Field Sales
Field sales is an outside sales model where reps meet prospects in person, typically for high-value enterprise deals.
Field sales is a sales model where representatives meet prospects and customers in person — at their offices, at industry events, over dinners, or at conferences. Also called outside sales, this approach is typically used for complex, high-value enterprise deals where face-to-face relationship building provides a meaningful advantage over remote selling.
Field sales matters in GTM operations because for certain deal sizes and buyer types, in-person engagement still significantly outperforms remote sales. Enterprise deals above $100K often involve multiple stakeholders, long evaluation periods, and high-trust decisions. Being physically present for executive briefings, product workshops, and negotiation sessions can be the difference between winning and losing.

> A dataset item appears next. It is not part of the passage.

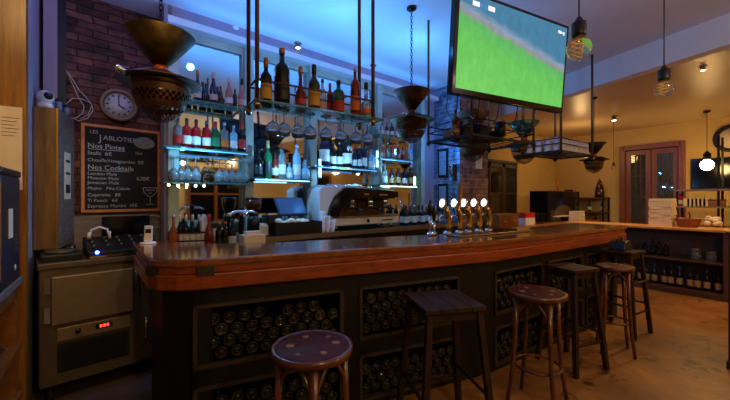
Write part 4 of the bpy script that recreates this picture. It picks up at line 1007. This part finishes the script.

The economics of field sales require large deal sizes to justify the cost. Between travel, entertainment, and the time spent in transit, a field sales rep costs significantly more than an inside sales rep. If your average deal size is $20K, field sales probably does not make sense. If your average deal size is $500K+, the ROI on in-person engagement typically justifies the investment.
For example, a field sales rep selling enterprise software might spend Monday preparing for meetings, Tuesday and Wednesday visiting two target accounts in a city, Thursday attending an industry event, and Friday following up and updating their pipeline. They might work 30-50 accounts per year compared to an inside sales rep who works 100-200.
The most effective field sales organizations do not send reps out randomly. They use data to identify which accounts justify in-person visits based on deal size, stage, and engagement signals. Deal intelligence tools help field sales leaders allocate their most expensive selling resources to the accounts where in-person engagement will have the highest impact.